Inner  Frontier
Fourth Way Spiritual Practice



The single most important tool we bring to our spiritual work is our attention. This fundamental ability to direct our awareness toward an object and steadily hold it there serves as the foundation of most, though not all, spiritual practices, as well as many of life’s ordinary activities. A focused and sustained attention enables us to see our attachments, our clinging, offering hope of releasing their hold on us. A focused and relaxed attention equips us to contact, collect, and organize our inner energies, and to support the emergence of consciousness from the lower energies. Attention enables us to relate to other people and endows us with the possibility of opening our hearts. It animates our life in the present moment. Directing our attention toward the Divine, as in true prayer, creates a channel through which the higher may flow into us.

The most recognizable form of will, attention can direct our perceptions and thoughts. Attention exemplifies the character of will by entering into nearly every aspect of our lives, yet remaining unnoticed, subjective. In response to the question “Who am I?” we can rightly answer “I am my attention.” Inexplicably, our culture woefully neglects training our attention, approaching it indirectly, incompletely, and inadequately. Correcting this one shortcoming of education would produce enormous benefits, materially as well as spiritually, by addressing this most fundamental aspect of the person.

Of the three primary forms of attention, we typically think of the first: active attention. Yet the passive and receptive forms of attention also merit careful study.

Take the example of watching a television program. Our attention works passively: we just sit back, consumed by the program, allowing the TV to direct our attention, to run our inner world, to drive our thoughts and emotions, to usurp our place, to sap our alertness, initiative and energy. Such involuntary, passive attention characteristically operates with the automatic energy and sends us onto a downward slope with respect to our humanity.

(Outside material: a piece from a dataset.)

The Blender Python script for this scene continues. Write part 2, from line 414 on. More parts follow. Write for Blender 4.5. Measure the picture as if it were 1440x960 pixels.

TV may be useful for a short respite of relaxation, but the negative consequences of overindulging in television carry over into the rest of our lives. This holds at any age, from early childhood on up. Yet our attention need not be passive in watching TV: we could inwardly work to be more conscious. But TV’s inherent design lulls our consciousness into abeyance and set us on a subconscious, automatic, consumerist track. The couch potato does indeed sink from the human toward more vegetative qualities.

In contrast with passive attention, both active and receptive attention engage the conscious energy. Both may be directed toward a single object or non-directed, i.e., related to the whole of the present moment. The differentiating factor between the active and receptive forms of attention lies in the inner movement of our will. In active attention, we move outward, as in speaking. In receptive attention, we move toward our inwardness, as in listening.

We need to exercise both active and receptive attention. Actively, we enliven and collect the sensitive energy in our body. In the receptive mode, we open to the sensation already present in our energy body. Actively, we train our children, while receptively listening to and loving them. Actively, we seek to understand where God is, while receptively opening beyond our uttermost depths. Our progress on the spiritual path depends in an essential way on understanding and training attention in both its active and receptive forms.